The new Labour Secretary of State for Defence has announced a defence review. This is not just a routine action for new governments, but a crucial and urgent step given the changes in threats since the last review. The review, with its broad and unsurprising parameters such as NATO, nuclear deterrent, Ukraine, etc., is of utmost importance. The final report is due in the first half of 2025.
I was recently asked to prepare a briefing for a European client looking at changes in defence policy across the continent. Most of our allies are also reviewing their defence strategies. The most apparent change in threat level relates to the Russian invasion of Ukraine. July's NATO summit showed the extent to which Russia's recent aggression in Ukraine and its transition to a war economy have completely transformed NATO's focus.
The Defence Review should refocus UK defence policy away from Boris Johnson's 'Global Britain' to Europe and the need to ensure our convention forces have the equipment and the supplies to fight a war in Europe. That doesn't mean abandoning the delivery of the AUKUS partnership with the US and Australia or ignoring the Gulf and the Middle East. However, we need to focus on the immediate threats to UK security. This Chatham House paper is a good assessment of Russia's challenges in upgrading each of the main armed services.
This highlights the need to increase defence spending. The Labour Party's Manifesto committed the Government to “set out the path to spending 2.5 per cent of GDP on defence.” That will be addressed in the Autumn Budget Statement. Given the Chancellor's talk about 'black holes' in the budget, which is unhelpful and inaccurate in my view, immediate progress along this path may be challenging. She has already delayed expensive infrastructure projects - a well-travelled Treasury route to balance the books. The IFS ripped into the previous Government's 'smoke and mirrors' on defence spending. The new Government can expect similar treatment.
Our armed forces' problems have remained the same since my last briefing. Britain's defence spending is inflated by a fifth of the defence budget spent on nuclear weapons. If you take nuclear out of the equation, defence spending is about 1.75% of GDP, around the middle of the European league table. This means that the armed forces need help to keep existing equipment running. Even the Royal Navy, seen as a gainer in recent spending rounds, must decommission ships because it doesn't have enough sailors. The Army is in even bigger trouble. When the Tories came to power in 2010, the British Army was over 100,000-strong. It is now due to fall to 72,500.

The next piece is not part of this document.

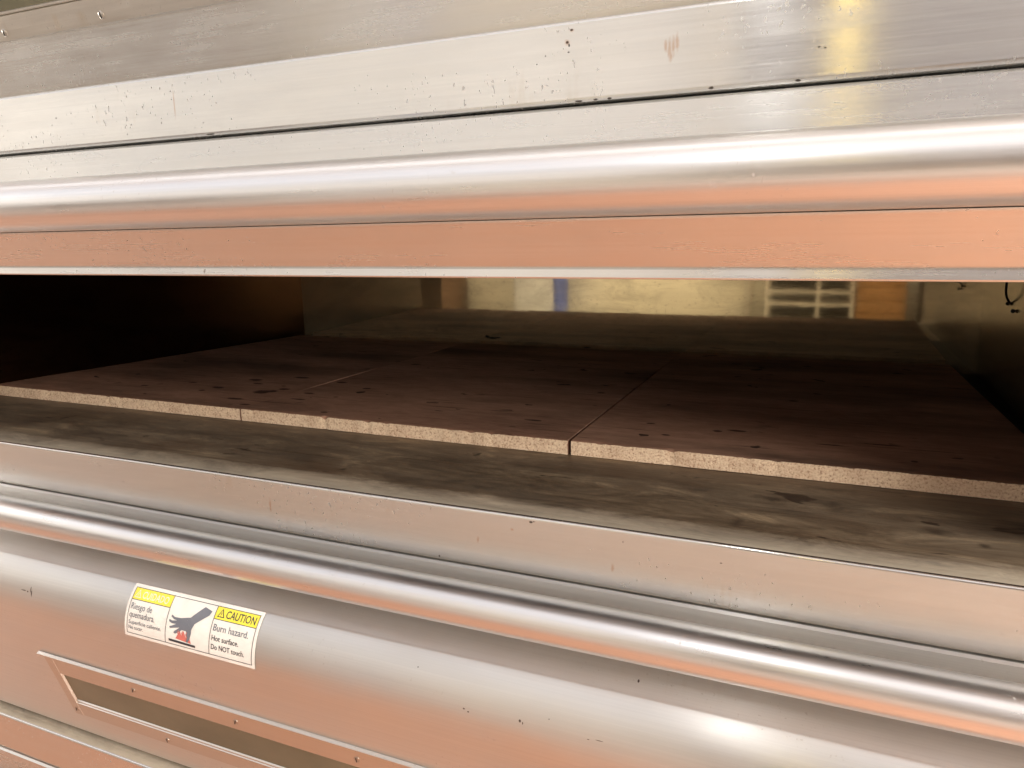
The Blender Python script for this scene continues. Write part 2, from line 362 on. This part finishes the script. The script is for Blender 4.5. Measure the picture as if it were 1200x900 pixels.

Given the resurgent Russian threat, I found it pertinent to revisit Kenton White's book 'Never Ready: Britain's Armed Forces and NATO's Flexible Response Strategy, 1967-1989'. His use of newly available documents from the archives to show the failure of the flexible strategy is a stark reminder of the importance of learning from history. The concept was compromised by the failure of the Alliance members to provide one of the main legs of the conventional deterrent – sustainability. In particular, the highlighted limited ammunition reserves, a problem recently faced by Ukraine. We should learn the lessons from history on this, as they are crucial for a well-informed and effective strategy.
In an uncertain world, the government cannot afford to be weak on defence or create a glossy strategy that doesn’t address the underlying problems. As the head of the army has warned, we must be ready to fight a war in three years. The Defence Review should be comprehensive, including replacing the weapons sent to Ukraine and reversing Tory cuts, laced with more traditional Labour policies on support for veterans and ending failed outsourcing. I have previously set out how defence procurement should be reformed. My German colleague pointed to how the German government might take a stake in arms-makers and defence projects. This also points to the need for a detailed and comprehensive strategy that addresses all aspects of defence and security, including rebuilding our relationships in Europe.
The considerable uncertainty is the US elections. While the Trump campaign is imploding, there is a long way to go, and the result will likely be tight. Trump has said he is likely to be less supportive of funding for NATO and European security. It is reasonable to conclude that European powers will need to ramp up their investment in security. As Robert Dover puts it, “Trump’s tactics should not be seen as a surprise. They need to be planned for, financed, and procured for. Pretending they are surprising because they are uncomfortable is not a plan.”
The Defence Review claims that it will ensure that Defence is central to the security, economic growth, and prosperity of the United Kingdom. It needs to deliver on that commitment.